By RAY WADDLE
The oddest news from the summer cycle of official church assemblies was also the most serious-minded -- the Presbyterians’ grapple with the Trinity, Christianity’s most pivotal and most complex doctrine.
A Presbyterian Church (USA) study invites churchgoers to consider alternative words for the traditional “Father, Son and Holy Spirit.” They include unusual entries -- like, “Fire That Consumes, Sword That Divides, and Storm That Melts Mountains.”
This provoked laugh-out-loud ridicule among ideologues looking to find fault. But the phrases aren’t mandatory, only suggestions for discussion. The denomination is not officially changing – I repeat, not changing -- the traditional language.
Yet just by examining the faith’s most mysterious belief at all, the Presbyterians are going where few churches dare. The news exposed a deficit in American Christian practice -- a curious neglect in education about the meaning of the Trinity itself, its idea of divine love in the world.
This lack, over decades, has prepared the arrival of various spiritual mutations to fill the void and enthrall a hungry public -- “The Da Vinci Code” (denying Jesus is divine), gnostic gospels (denying Jesus was human) and apocalyptic fiction (asserting a God who hates this world he made).
The Trinity, the idea that one God is three “persons,” is notoriously elusive, a confusion that American denominations demonstrate every day: churches have trouble keeping the three elements in balance. Some emphasize Holy Spirit over the other two. Others stress majestic Father God more than Son or Spirit. Legions more proclaim a personal Jesus who overwhelms the Trinity entirely.
The word “Trinity” is not found in the Bible, but the idea is implied. From early on, Christians experienced Jesus as God’s incarnated Son, the person who perfectly reflected the God of the Hebrews.
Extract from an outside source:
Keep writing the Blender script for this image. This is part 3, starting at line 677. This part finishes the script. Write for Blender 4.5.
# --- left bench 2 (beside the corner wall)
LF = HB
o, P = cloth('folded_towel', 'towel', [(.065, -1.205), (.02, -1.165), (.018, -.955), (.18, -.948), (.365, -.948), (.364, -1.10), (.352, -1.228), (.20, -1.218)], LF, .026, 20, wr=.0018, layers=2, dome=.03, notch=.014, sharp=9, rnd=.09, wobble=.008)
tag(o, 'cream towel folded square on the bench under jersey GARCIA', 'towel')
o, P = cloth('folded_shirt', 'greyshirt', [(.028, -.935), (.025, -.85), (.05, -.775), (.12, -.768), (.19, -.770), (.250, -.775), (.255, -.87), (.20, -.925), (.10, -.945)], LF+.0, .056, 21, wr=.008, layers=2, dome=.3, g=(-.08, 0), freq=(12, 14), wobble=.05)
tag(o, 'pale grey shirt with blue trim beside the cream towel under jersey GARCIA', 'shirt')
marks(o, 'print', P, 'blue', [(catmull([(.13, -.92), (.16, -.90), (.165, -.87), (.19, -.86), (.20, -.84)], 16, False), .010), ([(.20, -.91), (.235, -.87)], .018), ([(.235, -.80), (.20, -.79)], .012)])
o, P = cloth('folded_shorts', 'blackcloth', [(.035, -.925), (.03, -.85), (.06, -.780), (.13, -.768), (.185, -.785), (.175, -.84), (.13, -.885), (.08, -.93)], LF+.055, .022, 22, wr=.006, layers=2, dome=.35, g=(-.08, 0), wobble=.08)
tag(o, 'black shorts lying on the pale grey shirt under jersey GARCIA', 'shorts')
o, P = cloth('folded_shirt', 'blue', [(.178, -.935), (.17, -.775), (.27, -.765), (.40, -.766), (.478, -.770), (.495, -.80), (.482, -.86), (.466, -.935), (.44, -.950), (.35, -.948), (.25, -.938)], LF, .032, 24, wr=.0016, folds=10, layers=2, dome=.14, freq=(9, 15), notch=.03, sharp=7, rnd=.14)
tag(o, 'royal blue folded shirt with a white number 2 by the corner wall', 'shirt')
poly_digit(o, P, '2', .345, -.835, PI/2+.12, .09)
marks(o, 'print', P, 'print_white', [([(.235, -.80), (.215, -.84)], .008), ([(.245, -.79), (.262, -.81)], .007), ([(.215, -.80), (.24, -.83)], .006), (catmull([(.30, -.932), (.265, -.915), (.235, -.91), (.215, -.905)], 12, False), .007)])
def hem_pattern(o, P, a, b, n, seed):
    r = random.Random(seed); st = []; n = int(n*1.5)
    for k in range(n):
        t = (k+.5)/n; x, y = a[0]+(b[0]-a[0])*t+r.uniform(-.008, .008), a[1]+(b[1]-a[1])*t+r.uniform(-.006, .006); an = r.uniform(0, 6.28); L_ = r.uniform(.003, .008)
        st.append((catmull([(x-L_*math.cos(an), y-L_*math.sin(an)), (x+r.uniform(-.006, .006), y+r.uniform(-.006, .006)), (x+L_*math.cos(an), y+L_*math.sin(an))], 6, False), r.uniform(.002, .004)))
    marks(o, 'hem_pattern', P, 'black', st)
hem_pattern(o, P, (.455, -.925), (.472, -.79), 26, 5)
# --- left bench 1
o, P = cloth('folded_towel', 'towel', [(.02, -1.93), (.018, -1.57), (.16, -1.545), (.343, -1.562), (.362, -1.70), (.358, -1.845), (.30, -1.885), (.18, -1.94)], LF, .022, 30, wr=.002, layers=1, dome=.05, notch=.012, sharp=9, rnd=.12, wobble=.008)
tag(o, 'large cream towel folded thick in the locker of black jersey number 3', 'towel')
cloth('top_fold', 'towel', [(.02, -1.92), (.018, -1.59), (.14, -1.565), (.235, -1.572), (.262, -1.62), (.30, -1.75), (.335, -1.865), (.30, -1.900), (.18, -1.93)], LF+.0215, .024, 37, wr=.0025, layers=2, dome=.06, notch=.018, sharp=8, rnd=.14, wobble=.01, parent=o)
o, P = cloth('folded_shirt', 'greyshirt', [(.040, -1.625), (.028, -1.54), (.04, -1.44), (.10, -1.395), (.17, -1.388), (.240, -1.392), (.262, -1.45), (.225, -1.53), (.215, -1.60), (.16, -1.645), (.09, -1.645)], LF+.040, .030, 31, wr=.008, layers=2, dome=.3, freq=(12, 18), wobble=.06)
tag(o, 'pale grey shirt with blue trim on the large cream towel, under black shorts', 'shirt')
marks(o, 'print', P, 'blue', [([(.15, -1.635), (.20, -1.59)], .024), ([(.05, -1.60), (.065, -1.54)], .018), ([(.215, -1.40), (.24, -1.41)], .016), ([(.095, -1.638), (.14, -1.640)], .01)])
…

Once Jesus physically left the scene, believers experienced a third presence, the Holy Spirit, which extended the feeling that Jesus was still among them, redeeming all of life.
Three personalities, one God? Skeptics call it nonsense, a glorified polytheism. Yet the church always insisted on the three-in-one definition, a three-dimensional expression of divine compassion. Ignore the biblical creator Father, and it leads to a hatred of creation, ecological hostility and anti-Semitism too, a rejection of the Old Testament and Judaism. Subtract Holy Spirit, and it invites a mean-minded self-righteousness. Remove Jesus, and it isn’t Christianity.
Some philosophers wonder if the Trinity is God’s way of overcoming God’s loneliness: If God is love, then there has to be a relationship within the divine being so love can thrive. Love (the Father) and beloved (the Son) ???are different faces or moments of the same God.
Phil Leftwich of the Middle Tennessee Presbytery (overseeing 94 churches) hopes to sponsor conversations soon on the Trinity -- not whether to call it “Giver, Gift and Giving” and such -- but something bigger, an effort to clarify why the Trinity is worth the fuss in the first place.
“It’s not a trio of gods but a single divine being -- the expression of the will and actions of God,” he says.
“In a post-Christian world, the Trinity separates Christianity from other philosophical ideas. This is an opportunity for really good conversation.”